ADP, as the troupe is known, is committed to beginning each season with a concert inspired by literature, Bowman explains.

"Last year, we did Edgar Allan Poe. This year, we thought, 'Let's do fairy tales.' But out of the thousands out there, which do you choose?"

The artistic directors considered and then rejected "The Princess and the Pea." It's often danced by children's ballet studios, Bowman notes, and its comical tone didn't fit the mood they were looking for.

Enter "The Riddle," one of the darkest of the traditional tales collected by the Brothers Grimm.

"It's the unknown one," Bowman says. It has an array of iconic fairy tale characters: a prince, a maiden and a stepmother who's a witch. The prince seeks shelter at the young woman's house in a forest, only to have the witch poison his horse. A raven dines on the equine cadaver, and when the bird dies, its corpse is cooked up into a stew that kills a dozen people.

Even so, Bowman notes, "Evil dies, and love prevails."

Dancer Marquez Johnson plays the prince. Hancock is the maiden; Bowman is the witch. Local mimes Rick Wamer and Grant Bashore, who was seen in last year's "The Fall of the House of Usher," bring their subtle movements to the work. Wamer is the Raven, and Bashore is the prince's servant.

"We collectively created the piece," Bowman says, and all five performers get credit for the choreography.

Hancock's film projections suggest the forest, the cottage, a tavern. They're like the painted backdrops of ballet, "only you can do more," Bowman says.

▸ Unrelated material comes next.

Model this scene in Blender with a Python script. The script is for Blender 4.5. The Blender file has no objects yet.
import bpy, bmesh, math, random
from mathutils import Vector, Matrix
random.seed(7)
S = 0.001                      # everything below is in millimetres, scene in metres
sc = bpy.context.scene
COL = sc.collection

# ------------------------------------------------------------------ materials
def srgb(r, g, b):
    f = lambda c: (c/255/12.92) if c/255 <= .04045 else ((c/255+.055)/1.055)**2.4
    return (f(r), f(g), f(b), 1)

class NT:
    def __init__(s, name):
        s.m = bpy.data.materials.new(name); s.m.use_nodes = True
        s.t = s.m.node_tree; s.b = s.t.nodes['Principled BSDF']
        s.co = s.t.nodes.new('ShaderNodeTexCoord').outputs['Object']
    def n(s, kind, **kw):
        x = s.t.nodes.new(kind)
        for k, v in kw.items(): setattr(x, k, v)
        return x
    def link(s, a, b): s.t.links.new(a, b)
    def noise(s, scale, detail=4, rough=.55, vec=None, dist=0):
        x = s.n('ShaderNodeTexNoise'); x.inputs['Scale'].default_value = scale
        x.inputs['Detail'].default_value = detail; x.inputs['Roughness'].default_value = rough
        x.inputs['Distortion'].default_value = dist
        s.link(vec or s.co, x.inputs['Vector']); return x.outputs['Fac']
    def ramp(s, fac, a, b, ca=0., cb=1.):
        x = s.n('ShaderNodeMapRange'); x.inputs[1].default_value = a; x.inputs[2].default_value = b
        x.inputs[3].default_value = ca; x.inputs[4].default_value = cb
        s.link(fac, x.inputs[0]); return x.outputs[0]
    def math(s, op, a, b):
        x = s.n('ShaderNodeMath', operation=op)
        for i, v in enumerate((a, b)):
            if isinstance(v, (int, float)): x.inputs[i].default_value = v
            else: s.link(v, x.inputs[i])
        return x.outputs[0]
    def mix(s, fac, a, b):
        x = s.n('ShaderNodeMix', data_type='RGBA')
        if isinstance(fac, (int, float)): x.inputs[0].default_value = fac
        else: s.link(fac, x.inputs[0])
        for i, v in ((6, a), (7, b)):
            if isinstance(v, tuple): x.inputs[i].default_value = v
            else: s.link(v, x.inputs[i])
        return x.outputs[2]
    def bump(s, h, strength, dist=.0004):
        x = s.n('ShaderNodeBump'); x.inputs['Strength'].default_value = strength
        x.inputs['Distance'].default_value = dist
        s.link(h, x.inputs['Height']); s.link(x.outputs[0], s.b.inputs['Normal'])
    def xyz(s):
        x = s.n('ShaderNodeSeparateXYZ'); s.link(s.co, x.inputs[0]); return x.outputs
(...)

In "Rip Van Winkle," her film backdrop chronicles Rip's transition from youth to old age. Hancock also choreographed the piece. Moving away from narrative and turning to abstraction, she's put the dancers in sleek leotards instead of period costumes.

Wamer portrays Van Winkle only at the beginning and the end. In between, while he sleeps, Marquez dances Progress; Hancock is Conflict; and Bowman plays Time. The moral is that anyone can sleep a life away.

"The dance is very modern and very hard," Bowman says.

The final piece, "Rumpelstiltskin," returns to fairy-tale mode. Choreographer Bowman edited the story, changing the miller's daughter to a servant girl (Hancock), and Rumpelstiltskin (Wamer) to a man in love. But the problem remains: The young woman must spin a roomful of straw into gold for the queen (played by Bashore in a comical turn) in order to win the prince (Cory Gram) in marriage. Only Rumpelstiltskin can help—but he strikes a hellish bargain.

The dancing tends toward the lyrical, though, and the young woman and the prince dance a "beautiful pas de deux," Bowman says.

A voiceover narration, recorded by actor David Alexander Johnston, moves the stories along.

Art.if.Fact is committed to having live music at every concert, so much so that they insisted to their Chinese hosts that they couldn't dance without it. This concert marks the first time the Kingfisher Quartet has played as a group for the company, though individual musicians have performed with the troupe in the past.

All the Kingfisher musicians—violinists Ben Nisbet and Ellen Chamberlain, cellist Anne Gratz and violist Emma Noël Votapek—are in the Tucson Symphony Orchestra. They play the work of three different Czech composers, one for each story: Leos Janáek for "The Riddle," Vítzslav Novák for "Rip Van Winkle" and Bedich Smetana for "Rumpelstiltskin."

The music was suggested by Nisbet, the troupe's musical director and Bowman's husband.

"It was a coincidence to use only Czech composers," Bowman says. "They're each very different pieces, but they're all perfect for the narrative."

The length of the musical pieces dictate the length of the dances, "and the movements in the music give the choreography a structure."

Even in these hard times, ADP is enthusiastic about its future. The troupe recently became an official nonprofit, and the artistic directors have lined up a full season. Though nothing is definite yet, they're in preliminary discussions about a possible reprise of the China jaunt.

"As long as we can create pieces and pay people," Bowman says, "we'll keep going."